Launched as an Ethernet exchange, CENX is now tackling service orchestration for SDN and NFV.

September 22, 2014

3 Min Read
CENX Reinvents Itself as Service Orchestrator

It might seem a bit of a stretch for CENX to go from operating an Ethernet exchange that never really took off to offering a service orchestration platform for SDN and NFV, but CENX CEO and President Ed Ogonek says the transition was a natural one that built on the company's experience in managing end-to-end services. (See CENX Unveils Service Orchestration Suite and Ethernet Exchanges Shift From Public to Private.)

More importantly in terms of product validation, Ogonek says CENX Inc. is already working with two large Tier 1 customers who are using its Cortx Service Orchestration platform in their mobile backhaul networks, as well as a Tier 2 operator and data center company using Cortx for end-to-end service orchestration of SDN and NFV.

For more on service orchestration for NFV and SDN, check out our dedicated carrier SDN page here on Light Reading.
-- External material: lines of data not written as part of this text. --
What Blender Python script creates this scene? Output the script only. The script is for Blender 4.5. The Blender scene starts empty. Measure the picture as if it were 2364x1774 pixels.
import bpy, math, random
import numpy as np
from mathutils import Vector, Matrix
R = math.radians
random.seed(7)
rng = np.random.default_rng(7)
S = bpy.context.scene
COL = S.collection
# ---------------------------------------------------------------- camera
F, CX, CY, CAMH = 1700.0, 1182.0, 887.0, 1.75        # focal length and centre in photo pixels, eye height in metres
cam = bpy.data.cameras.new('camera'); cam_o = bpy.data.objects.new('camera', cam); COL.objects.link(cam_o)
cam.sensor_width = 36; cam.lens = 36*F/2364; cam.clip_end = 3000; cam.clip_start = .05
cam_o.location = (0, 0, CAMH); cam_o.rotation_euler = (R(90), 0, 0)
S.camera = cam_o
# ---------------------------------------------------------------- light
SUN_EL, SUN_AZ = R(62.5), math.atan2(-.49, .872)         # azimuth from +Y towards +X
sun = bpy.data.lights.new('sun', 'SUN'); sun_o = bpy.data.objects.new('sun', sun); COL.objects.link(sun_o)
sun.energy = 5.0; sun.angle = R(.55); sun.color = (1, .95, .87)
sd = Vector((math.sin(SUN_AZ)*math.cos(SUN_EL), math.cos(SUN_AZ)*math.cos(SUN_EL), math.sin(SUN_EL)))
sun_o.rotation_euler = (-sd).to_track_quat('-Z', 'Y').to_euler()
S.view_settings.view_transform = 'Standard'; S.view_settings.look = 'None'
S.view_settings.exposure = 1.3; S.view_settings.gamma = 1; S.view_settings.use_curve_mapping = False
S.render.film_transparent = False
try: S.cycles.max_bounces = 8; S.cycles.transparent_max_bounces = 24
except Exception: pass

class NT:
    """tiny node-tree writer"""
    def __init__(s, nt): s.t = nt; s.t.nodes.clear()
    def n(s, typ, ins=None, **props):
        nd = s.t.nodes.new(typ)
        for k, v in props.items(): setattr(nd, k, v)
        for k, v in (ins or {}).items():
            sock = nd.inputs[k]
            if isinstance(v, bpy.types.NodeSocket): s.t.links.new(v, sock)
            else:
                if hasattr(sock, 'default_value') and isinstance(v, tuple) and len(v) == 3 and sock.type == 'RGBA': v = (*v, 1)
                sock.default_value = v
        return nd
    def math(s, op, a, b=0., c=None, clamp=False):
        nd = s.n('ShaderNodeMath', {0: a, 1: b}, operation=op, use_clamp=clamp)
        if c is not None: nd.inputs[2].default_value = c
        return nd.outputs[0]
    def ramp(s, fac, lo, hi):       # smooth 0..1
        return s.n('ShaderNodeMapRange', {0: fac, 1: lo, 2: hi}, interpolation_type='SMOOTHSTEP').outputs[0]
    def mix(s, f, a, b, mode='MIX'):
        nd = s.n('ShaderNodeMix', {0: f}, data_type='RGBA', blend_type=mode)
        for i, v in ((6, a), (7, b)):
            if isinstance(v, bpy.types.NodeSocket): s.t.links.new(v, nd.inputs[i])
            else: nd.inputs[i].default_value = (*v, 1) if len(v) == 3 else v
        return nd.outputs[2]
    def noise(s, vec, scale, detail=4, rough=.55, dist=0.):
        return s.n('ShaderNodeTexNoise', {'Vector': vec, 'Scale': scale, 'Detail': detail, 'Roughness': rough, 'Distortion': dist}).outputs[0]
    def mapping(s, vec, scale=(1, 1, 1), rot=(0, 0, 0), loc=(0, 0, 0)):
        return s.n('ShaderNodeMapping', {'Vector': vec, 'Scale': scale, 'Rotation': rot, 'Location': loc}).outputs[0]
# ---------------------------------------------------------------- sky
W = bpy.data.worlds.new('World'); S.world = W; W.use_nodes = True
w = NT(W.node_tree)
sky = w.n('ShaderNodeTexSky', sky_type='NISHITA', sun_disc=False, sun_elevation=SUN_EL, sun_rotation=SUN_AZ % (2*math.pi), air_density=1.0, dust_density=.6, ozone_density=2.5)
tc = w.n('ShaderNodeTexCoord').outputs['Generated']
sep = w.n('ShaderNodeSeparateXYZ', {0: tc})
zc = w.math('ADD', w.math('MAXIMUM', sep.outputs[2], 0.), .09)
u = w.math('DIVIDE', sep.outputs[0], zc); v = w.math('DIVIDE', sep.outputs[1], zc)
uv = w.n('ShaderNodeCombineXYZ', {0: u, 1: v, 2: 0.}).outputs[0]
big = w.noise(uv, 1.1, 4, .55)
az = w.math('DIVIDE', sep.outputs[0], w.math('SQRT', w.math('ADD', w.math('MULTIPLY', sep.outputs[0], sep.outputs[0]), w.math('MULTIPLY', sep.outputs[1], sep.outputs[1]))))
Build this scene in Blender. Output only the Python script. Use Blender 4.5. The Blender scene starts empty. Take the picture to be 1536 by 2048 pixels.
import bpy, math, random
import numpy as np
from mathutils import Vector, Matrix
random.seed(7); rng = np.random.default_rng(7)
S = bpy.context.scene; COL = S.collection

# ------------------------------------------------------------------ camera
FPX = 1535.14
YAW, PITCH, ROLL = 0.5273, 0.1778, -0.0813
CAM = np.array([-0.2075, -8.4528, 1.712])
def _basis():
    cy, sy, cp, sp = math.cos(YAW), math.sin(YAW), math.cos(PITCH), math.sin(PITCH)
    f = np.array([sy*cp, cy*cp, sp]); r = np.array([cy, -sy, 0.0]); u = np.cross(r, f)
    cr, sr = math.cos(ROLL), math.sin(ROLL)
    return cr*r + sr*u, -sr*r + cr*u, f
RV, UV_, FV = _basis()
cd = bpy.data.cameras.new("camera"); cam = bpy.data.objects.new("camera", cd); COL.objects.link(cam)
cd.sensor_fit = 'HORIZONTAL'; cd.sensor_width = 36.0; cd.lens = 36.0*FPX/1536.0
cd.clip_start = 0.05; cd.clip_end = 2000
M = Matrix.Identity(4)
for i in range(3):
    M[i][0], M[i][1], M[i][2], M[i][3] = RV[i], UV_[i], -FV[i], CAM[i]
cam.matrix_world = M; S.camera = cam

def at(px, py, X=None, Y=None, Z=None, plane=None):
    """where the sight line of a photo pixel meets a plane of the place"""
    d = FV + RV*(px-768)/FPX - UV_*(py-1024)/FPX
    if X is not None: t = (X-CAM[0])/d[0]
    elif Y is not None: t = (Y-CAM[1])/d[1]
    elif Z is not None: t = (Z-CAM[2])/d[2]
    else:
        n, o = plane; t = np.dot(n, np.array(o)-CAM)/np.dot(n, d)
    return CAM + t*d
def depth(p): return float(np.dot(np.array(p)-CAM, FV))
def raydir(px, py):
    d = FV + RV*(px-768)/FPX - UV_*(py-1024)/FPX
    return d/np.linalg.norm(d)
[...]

Ogonek, who took over CENX management in January 2013 from former President and Co-Founder Nan Chen, says the company's expertise in automating the end-to-end services lifecycle for data services such as Ethernet gave it clear insight into the challenges of orchestration in the virtual world. CENX had specific expertise in interconnecting different networks to deliver a consistent service and had to address very similar challenges to what will exist in virtualized networks. (See CENX Selects a CEO.)

Many of those challenges relate to establishing what Ogonek calls a "clean and accurate view of the data from OSS and BSS around an advanced data service," which Cortx does by conducting a continuous data audit that, among other things, can continuously extract data from existing OSSs. The service information model is then built on that data to enable the automation of all the necessary processes in the service lifecycle, including ordering, provisioning and ongoing service assurance.

"A lot of companies are looking at this as an evolution of an outdated OSS architecture," he says. "We come at this from a different perspective. The continuous data audit builds a very clean and accurate view of the network. It also lets us build a single unified service information model and leverage that to automate the billing side of the network and provide orchestration that is multi-vendor, multi-network and multi-service."

Cortx has open REST applications programming interfaces (APIs) so it can integrate multiple different SDN controllers and NFV orchestrators and is designed to manage a range of IP and Ethernet services.

Ogonek acknowledges that there are still many moving parts to service orchestration in NFV arena, including multiple standards efforts and a push to create a single orchestration layer, but says CENX is carefully tracking the standards groups and participating where it can. (See Telefonica's Push for Open NFV Infrastructure, VIM.)

"In the drive to virtualization, we have provided a platform to meet the key market trends of increasing service agility and reducing capital and operational costs," he says.